Джон Бернал по этому поводу замечает: «Греки были единственным народом, который перенял, большей частью почти не осознавая и не признавая этого, массу знаний, сохранившихся еще после нескольких столетий разрушительных войн и относительного пренебрежения к знанию в древних империях Египта и Вавилона. Но греки пошли гораздо дальше. Они восприняли эти знания и благодаря своему собственному глубокому интересу и разуму превратили их в нечто и более простое, и более абстрактное, и более рациональное. Со времен древних греков и до наших дней эта нить знания уже не прерывалась. Временами она, возможно, терялась, но всегда было можно вновь своевременно найти ее для того, чтобы воспользоваться ею. Знания более ранних цивилизаций оказали влияние на наши собственные знания только через посредство греков. То, что мы знаем теперь о достижениях разума во времена древних египтян и вавилонян из их собственных письменных памятников, было изучено слишком поздно для того, чтобы оказать непосредственное влияние на нашу цивилизацию»[27].
Но все же гипотеза «перекрестного опыления культур», имевшего место на основе оживления торгово-экономических связей, объясняет далеко не все. Почему, например, греческая философская мысль зародилась в городах Ионии (побережья Малой Азии) и Великой Греции (Южная Италия), достигла своего расцвета в Афинах и почти совершенно обошла соседнюю Спарту?
Поставим вопрос определеннее. Почему ни одного сколько-нибудь значительного и самобытного мыслителя не дала миру Спарта — это могущественное и влиятельное античное государство, населенное тем же талантливым греческим народом, окруженное теми же культурными цивилизациями и также находившееся на перекрестке торговых путей? Ведь это тоже «греческое чудо», хотя и наизнанку, и оно требует своего объяснения.
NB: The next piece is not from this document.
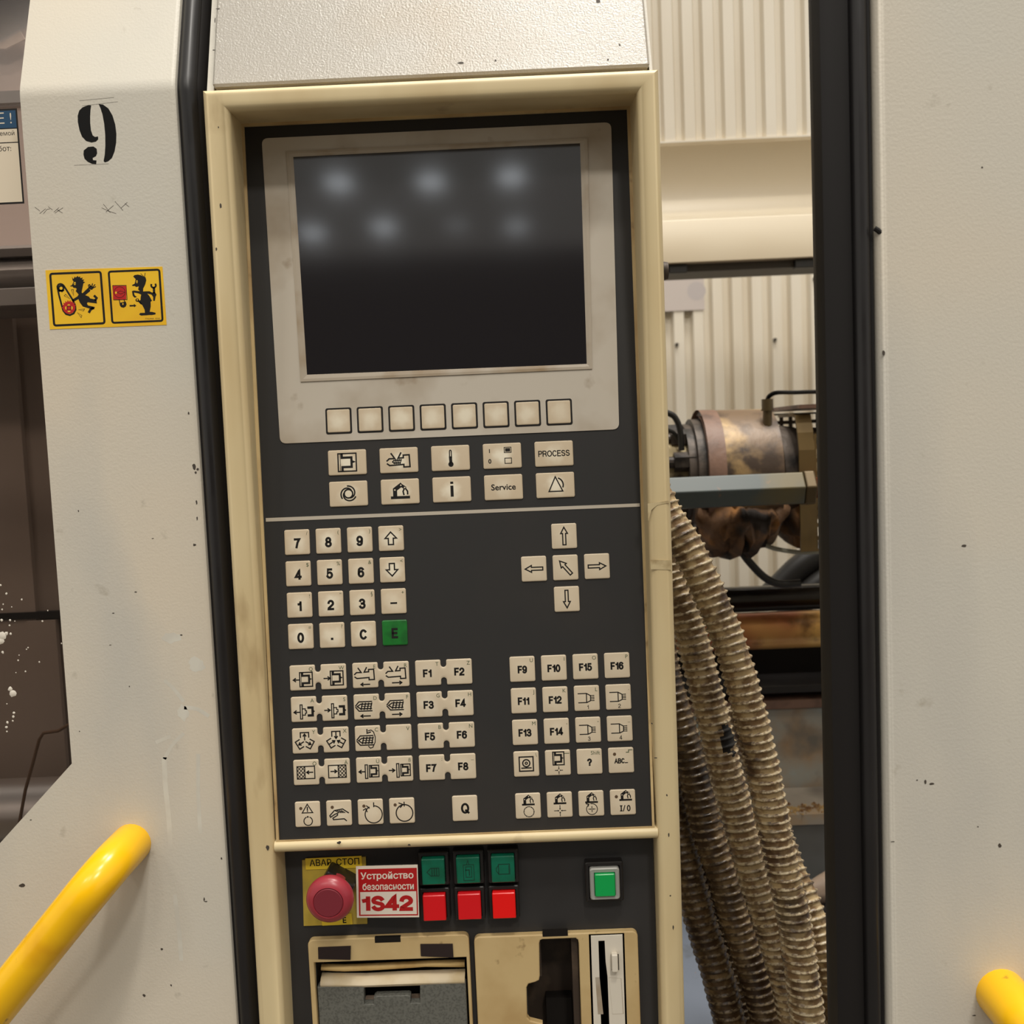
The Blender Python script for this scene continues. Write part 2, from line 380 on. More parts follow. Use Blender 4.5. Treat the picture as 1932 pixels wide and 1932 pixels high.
# grotesque capitals and figures as centre lines in a box of height 1: glyph -> (width, [(closed, points)])
GL = {
 '0': (.56, [(1, _arc(.28, .5, .28, .5, 0, 345, 23))]),
 '1': (.34, [(0, [(.31, 1.0), (.31, 0)]), (0, [(.04, .73), (.31, .80)])]),
 '2': (.56, [(0, _arc(.28, .71, .27, .29, 175, -35, 12) + [(.02, .12), (.0, .0), (.57, 0)])]),
 '3': (.56, [(0, _arc(.27, .76, .25, .24, 165, -80, 10) + [(.2, .52)]), (0, [(.2, .52)] + _arc(.28, .27, .28, .27, 75, -165, 12))]),
 '4': (.60, [(0, [(.44, 0), (.44, 1), (.40, .96), (0, .25), (.62, .25)])]),
 '5': (.56, [(0, [(.52, 1), (.1, 1), (.04, .5)] + _arc(.27, .32, .29, .32, 130, -160, 14))]),
 '6': (.56, [(1, _arc(.28, .31, .27, .31, 0, 340, 17)), (0, [(.01, .33), (.02, .6)] + _arc(.3, .72, .27, .28, 160, 25, 8))]),
 '7': (.56, [(0, [(0, 1), (.56, 1), (.34, .6), (.2, 0)])]),
 '8': (.56, [(1, _arc(.28, .76, .23, .24, 0, 340, 17)), (1, _arc(.28, .26, .28, .26, 0, 340, 17))]),
 '9': (.56, [(1, _arc(.28, .69, .27, .31, 0, 340, 17)), (0, [(.55, .67), (.54, .4)] + _arc(.26, .28, .27, .28, -20, -155, 8))]),
 'F': (.50, [(0, [(0, 0), (0, 1), (.52, 1)]), (0, [(0, .5), (.45, .5)])]),
 'E': (.52, [(0, [(.55, 0), (0, 0), (0, 1), (.53, 1)]), (0, [(0, .52), (.48, .52)])]),
 'C': (.66, [(0, _arc(.34, .5, .34, .5, 40, 320, 20))]),
 'Q': (.74, [(1, _arc(.36, .5, .36, .5, 0, 345, 23)), (0, [(.44, .28), (.76, -.02)])]),
 'A': (.68, [(0, [(0, 0), (.34, 1), (.68, 0)]), (0, [(.12, .33), (.56, .33)])]),
 'B': (.60, [(1, [(0, 0), (0, 1)] + _arc(.33, .77, .22, .23, 90, -60, 8) + _arc(.35, .27, .25, .27, 70, -90, 9)), (0, [(0, .52), (.34, .52)])]),
 'P': (.56, [(0, [(0, 0), (0, 1)] + _arc(.32, .74, .26, .26, 90, -90, 10) + [(0, .48)])]),
 'R': (.60, [(0, [(0, 0), (0, 1)] + _arc(.32, .74, .26, .26, 90, -90, 10) + [(0, .48)]), (0, [(.34, .46), (.54, .3), (.58, 0)])]),
 'O': (.74, [(1, _arc(.37, .5, .37, .5, 0, 345, 23))]),
 'S': (.58, [(0, _arc(.29, .75, .26, .25, 20, 215, 10) + [(.29, .52)] + _arc(.3, .26, .28, .26, 50, -160, 12))]),
 'I': (.0, [(0, [(0, 0), (0, 1)])]),
 '/': (.3, [(0, [(0, 0), (.3, 1)])]),
 '.': (.0, [(0, [(0, -.0), (0, .04)])]),
 '?': (.5, [(0, _arc(.26, .74, .26, .26, 170, -40, 10) + [(.27, .42), (.26, .28)]), (0, [(.26, 0), (.26, .04)])]),
 ' ': (.2, []),
}
class Pen:
    def __init__(s, P, sc=1.0): s.P = P; s.mb = MB(); s.k = sc
    def line(s, pts, w=0.085, closed=False): s.mb.strip(pts, w * s.k, s.P, closed)
    def poly(s, pts): s.mb.poly(pts, s.P)
    def rect(s, x0, y0, x1, y1, w=0.085): s.line([(x0, y0), (x1, y0), (x1, y1), (x0, y1)], w, True)
    def fill(s, x0, y0, x1, y1): s.poly([(x0, y0), (x1, y0), (x1, y1), (x0, y1)])
    def disc(s, cx, cy, r, n=20, ry=None):
        ry = ry or r
        s.poly([(cx + r * cos(2 * pi * i / n), cy + ry * sin(2 * pi * i / n)) for i in range(n)])
    def ring(s, cx, cy, r, w=0.085, n=28):
        s.line([(cx + r * cos(2 * pi * i / n), cy + r * sin(2 * pi * i / n)) for i in range(n)], w, True)
    def arc(s, cx, cy, r, a0, a1, w=0.085, n=18):
        s.line([(cx + r * cos(radians(a0 + (a1 - a0) * i / n)), cy + r * sin(radians(a0 + (a1 - a0) * i / n))) for i in range(n + 1)], w)
    def arrow(s, x0, y0, x1, y1, w=0.085, h=0.2, solid=False):
        a = atan2(y1 - y0, x1 - x0)
        e = [(x1 - h * cos(a + t), y1 - h * sin(a + t)) for t in (0.62, -0.62)]
        if solid:
            s.line([(x0, y0), (x1 - h * .6 * cos(a), y1 - h * .6 * sin(a))], w); s.poly([e[0], (x1, y1), e[1]])
        else:
            s.line([(x0, y0), (x1 - w * .3 * cos(a), y1 - w * .3 * sin(a))], w); s.line([e[0], (x1, y1), e[1]], w)
    def block_arrow(s, cx, cy, L, hw, hl, sw, ang, w=0.09):
        p = [(0, L / 2), (hw, L / 2 - hl), (sw, L / 2 - hl), (sw, -L / 2), (-sw, -L / 2), (-sw, L / 2 - hl), (-hw, L / 2 - hl)]
        a = radians(ang)
        s.line([(cx + x * cos(a) - y * sin(a), cy + x * sin(a) + y * cos(a)) for x, y in p], w, True)
    def glyphs(s, t, cx, cy, h, w=.2, sx=1.0, gap=.2, align='c'):
        """capitals and figures drawn as even strokes; w and gap are fractions of the height"""
        k = h * (1 - w); tot = sum(GL[c][0] for c in t) * k * sx + (len(t) - 1) * h * gap * sx + (len(t) - 1) * h * w * .5
        x = {'c': cx - tot / 2, 'l': cx, 'r': cx - tot}[align]
        for c in t:
            for closed, pts in GL[c][1]:
                s.line([(x + px * k * sx, cy - h / 2 + h * w / 2 + py * k) for px, py in pts], h * w, bool(closed))
            x += GL[c][0] * k * sx + h * gap * sx + h * w * .5
    def text(s, t, cx, cy, h, bold=0.03, sx=1.0, align='c'):
        v, f = text2d(t, bold)
        k = h / 0.69
        xs = [p[0] for p in v]
        x0, x1 = min(xs), max(xs)
        ox = {'c': (x0 + x1) / 2, 'l': x0, 'r': x1}[align]
        s.mb.add([s.P(cx + (x - ox) * k * sx, cy - h / 2 + y * k) for x, y in v], f)

def rrect(hw, hh, r, n=5):
    out = []
    for cx, cy, a in ((hw - r, hh - r, 0), (-hw + r, hh - r, 90), (-hw + r, -hh + r, 180), (hw - r, -hh + r, 270)):
        for i in range(n + 1):
            t = radians(a + 90 * i / n); out.append((cx + r * cos(t), cy + r * sin(t)))
    return out

def plate(loops, Yf, thick, bevel=0.6, res=3):
    """2D outlines (X, Z), holes included -> solid plate with its face at Y = Yf, going back; bevelled rims"""
    c = bpy.data.curves.new('p', 'CURVE'); c.dimensions = '2D'; c.fill_mode = 'BOTH'
    for l in loops:
        sp = c.splines.new('POLY'); sp.points.add(len(l) - 1); sp.use_cyclic_u = True
        for p, q in zip(sp.points, l): p.co = (q[0], q[1], 0, 1)
    c.extrude = max(0.01, thick / 2 - bevel); c.bevel_depth = bevel; c.bevel_resolution = res; c.offset = -bevel
    o = bpy.data.objects.new('p', c); me = bpy.data.meshes.new_from_object(o)
    mb = MB()
    mb.add([(v.co.x, Yf + thick / 2 - v.co.z, v.co.y) for v in me.vertices], [tuple(p.vertices) for p in me.polygons])
    bpy.data.objects.remove(o); bpy.data.curves.remove(c); bpy.data.meshes.remove(me)
    return mb

# ------------------------------------------------------------------ membrane frame (tilted back 5 degrees)
T5 = radians(5.0); YO = 20.698; Z0 = 1400.0
def m(u, v, h=0.0):
    w = -h
    return (u, -sin(T5) * v + cos(T5) * w + YO, Z0 - cos(T5) * v - sin(T5) * w)
PITCH = 19.05

# ================================================================== SETTING
mb = MB(); mb.box(-9000, 9000, -16000, 3000, -60, 0); obj('floor', mb, 'conc', kind='structure')
mb = MB(); mb.box(-9000, 9000, -16200, -16000, 0, 7600); obj('wall_rear', mb, 'hallwall', kind='structure')

def corrugated(x0, x1, z0, z1, Y, pitch, depth, phase=0.0):
    mb = MB(); prof = []
    x = x0 + phase
    while x < x1:
        for fx, dy in ((0.0, 0), (0.50, 0), (0.62, depth), (0.88, depth)):
            prof.append((x + fx * pitch, Y + dy))
        x += pitch
    mb.loft([[(a, b, z0) for a, b in prof], [(a, b, z1) for a, b in prof]], closed=False)
    mb.loft([[(a, b + 1.5, z0) for a, b in prof], [(a, b, z0) for a, b in prof]], closed=False)
    return mb
YW = 1600
PW = 36.5 / FPX * (YW + 573)
obj('wall_back', corrugated(-200, 2600, 5, 3000, YW, PW, 18), 'wall', kind='structure')

# ================================================================== CONTROL PANEL
CP = thing('control_panel', (95, 120, 0), 'cream framed operator control panel with dark screen and rows of worn beige keys', 'control panel')

def bezel():
    mb = MB()
    def corners(rect8, Y): return [(x, Y if not isinstance(Y, (list, tuple)) else Y[i], z) for i, (x, z) in enumerate(rect8)]
    # eight stations round: TL TR R1 R2 BR BL L2 L1
    outer = [(-34.6, 1662), (224.7, 1662), (223.9, 1217), (223.9, 1215), (222.7, 985), (-37.2, 985), (-36.0, 1215), (-36.0, 1217)]
    sx = [(-1, 1), (1, 1), (1, 0), (1, 0), (1, -1), (-1, -1), (-1, 0), (-1, 0)]
    inner = [(-20.0, 1650), (212.2, 1650), (210.0, 1217), (210.0, 1215), (208.5, 1000), (-21.9, 1000), (-20.4, 1215), (-20.4, 1217)]
    back = [(-24.4, 1655.8), (212.7, 1655.6), (208.7, 1219), (210.2, 1214), (208.8, 1000), (-21.2, 1000), (-18.4, 1214), (-19.2, 1219)]
    backY = [46, 46, 9, 27, 27, 27, 27, 9]
    loops = [corners(outer, 60)]
    R = 4.0
    for i in range(7):
        a = pi / 2 * i / 6
        loops.append([(x - dx * R * (1 - cos(a)), R - R * sin(a), z - dz * R * (1 - cos(a))) for (x, z), (dx, dz) in zip(outer, sx)])
    R = 5.0
    for i in range(8):
        a = pi / 2 * i / 7
        loops.append([(x + dx * (R - R * sin(a)), R - R * cos(a), z + dz * (R - R * sin(a))) for (x, z), (dx, dz) in zip(inner, sx)])
    loops.append(corners(back, backY))
    mb.loft(loops)
    return mb
obj('bezel', bezel(), 'bezel', CP, smooth=True, sharp=30)
# crossbar between keypad and lower console
mb = MB()
sec = [(26, 1213.6), (9, 1213.4), (4.5, 1213.8), (2.2, 1215.2), (1.4, 1217), (1.8, 1219), (3.0, 1220.4), (6, 1220.9), (26, 1220.9)]
mb.loft([[(x, y, z + (0.3 if x > 0 else 0) - (0.4 if x > 100 else 0)) for y, z in sec] for x in (-20.5, 210.6)], cap0=True, cap1=True)
obj('crossbar', mb, 'bezel', CP, smooth=True)
# cabinet behind the frame
mb = MB(); mb.box(-31, 192, 61, 205, 2, 1655); obj('cabinet_body', mb, 'cabinet', CP)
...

Попробуем пойти сначала от противного и попытаемся понять, почему в той же Спарте социально-политический климат явно не был подходящим для взлета духовной культуры, особенно для появления такого ее причудливого цветка, как философия (талантливые поэты и скульпторы в Спарте все же были). Дело, очевидно, в том, что Спарта VII — IV веков до н. э. являла яркий образец казарменного государства. Жизнь всех ее обитателей была предельно регламентирована, а сами они рассортированы на социальные касты. Господствующей группой были спартиаты, меньшими политическими правами и большими обязанностями обладали периэки, и, наконец, на положении государственных полукрепостных-полурабов находились илоты.
Спартанский законодатель Ликург, как рассказывает Плутарх, ввел принцип уравнительного землепользования для спартиатов. Каждая семья располагала таким количеством земли и илотов, чтобы вести образ жизни, «который сохранит его согражданам силы и здоровье, меж тем как иных потребностей у них быть не должно»[28]. При этом и земля и илоты являлись собственностью государства и находились у спартиатов лишь во владении.
Принцип уравнительности и аскетического ограничения потребностей пронизывал все стороны жизни спартиатов. Не только основное имущество, но даже трапезы их были общими. Общими, по существу, могли быть и жены, так как каждый мог ради деторождения спать с женой другого. Государство к тому же вмешивалось в эту интимную сторону жизни с тем, «чтобы граждане рождались не от кого попало, а от лучших отцов и матерей»[29]. Сама красота тела была у спартиатов общим достоянием, ибо юноши и девушки занимались гимнастическими упражнениями и играли обнаженными.
Мальчики оставались в родительском доме только до шести лет, а затем государство отбирало их у семьи и передавало в «детские отряды» — «агелы» (что значит — «стада») под надзор государственных воспитателей — «педономов».
Воспитание носило всецело военно-спортивный характер, преследовало цель создать выносливых, привычных к лишениям, беспрекословно дисциплинированных и фанатичных верноподданных. Высшим достижением в духовном отношении считалось, по-видимому, по военному кратко — «лаконически» выражать свои мысли. Плутарх пишет: «Грамоте они учились лишь в той мере, в какой без этого нельзя было и обойтись, в остальном же все воспитание сводилось к требованиям беспрекословно подчиняться, стойко переносить лишения и одерживать верх над противником»[30]. Обучение наукам не только не поощрялось, но по некоторым данным считалось даже постыдным. Один из античных авторов, оставшийся для историков анонимным, писал, сравнивая обычаи в Спарте (Лакедемоне) и в Ионии: «У лакедемонян прекрасно детям не учиться музыке и письменам, у ионийцев же не знать этого — безобразно»[31].